La decisione verrà presa oggi. «Stiamo facendo una valutazione con i componenti della VII commissione, se superare l’emendamento o cancellarlo del tutto», spiega Marco Meloni del Pd. La parola, insomma, spetta ora alla commissione Cultura della Camera dopo cinque giorni di polemiche. La modifica era stata approvata giovedì scorso in commissione Affari Costituzionali di Montecitorio, era il frutto di un testo che in origine prevedeva solo l’abolizione del voto minimo di laurea come filtro per la partecipazione ai concorsi pubblici. Il testo dell’emendamento era poi stato riformulato dal relatore del provvedimento d’intesa con il governo introducendo nella valutazione del voto di laurea dei partecipanti ai concorsi pubblici una differenza tra atenei per «fattori relativi all’istituzione» e un riferimento al voto medio di laurea di «classi omogenee di studenti».
Erano insorti tutti, dai rettori delle università ai sindacati, gli studenti e persino il ministero dell’Istruzione che aveva chiesto che ogni considerazione sul voto di laurea venga «inserita all’interno di una riflessione più generale che riguarda il mondo dell’università».
E lo stesso Marco Meloni si dice d’accordo. «Noi avevamo affrontato il problema solo dal punto di vista della pubblica amministrazione, invece va affrontato anche dal punto di vista delle università. Ed è vero che le università sono organizzate in modo diverso e quindi hanno valutazioni che non corrispondono offrendo ai ragazzi la possibilità di scegliere l’ateneo anche in base alla maggiore generosità nel voto finale ma è anche vero che va fatto un discorso di riequilibrio delle risorse e di potenziamento del diritto allo studio che è molto ampio e che non può essere affrontato in una riforma della pubblica amministrazione».

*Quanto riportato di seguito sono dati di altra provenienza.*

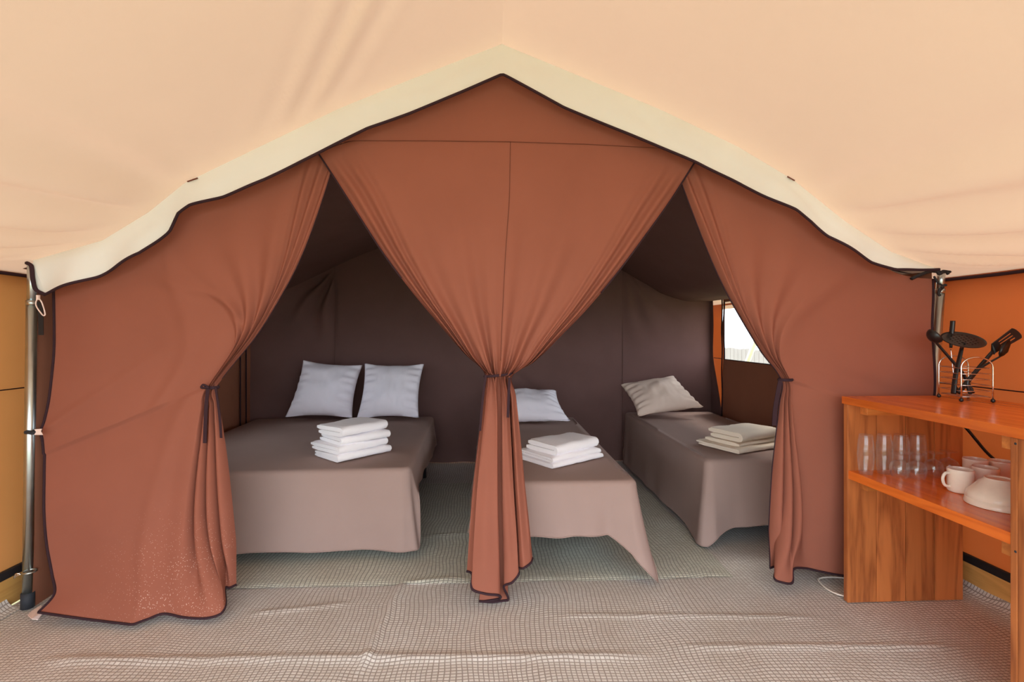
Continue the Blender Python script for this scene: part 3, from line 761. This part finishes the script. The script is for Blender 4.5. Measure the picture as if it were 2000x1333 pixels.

Quindi oggi arriverà la decisione ma è chiaro che nessuno erigerà barricate a difesa di un emendamento che ha creato molti problemi al Pd. «A me basterebbe riuscire a far approvare la parte iniziale di quell’emendamento, quella che avevo scritto io, che prevede l’abolizione del voto minimo di laurea, una modifica che non crea problemi – spiega Meloni -. E comunque già nella legge delega stiamo lavorando ad una riforma per gestire con maggiore efficienza, trasparenza e modernità anche concorsi molto grandi e per far emergere un profilo del candidato più completo di quanto non avvenga ora».
La speranza del deputato è di eliminare le barriere presenti nelle regole attuali sulla partecipazione ai concorsi pubblici. Vuole ad esempio aprire le selezioni anche a chi non ha lauree in discipline tecniche legate alla figura cercata nel bando. «Chi l’ha detto che un laureato in lettere antiche non possa partecipare ad un concorso diplomatico? Se studia perché non dovrebbe avere quest’opportunità?».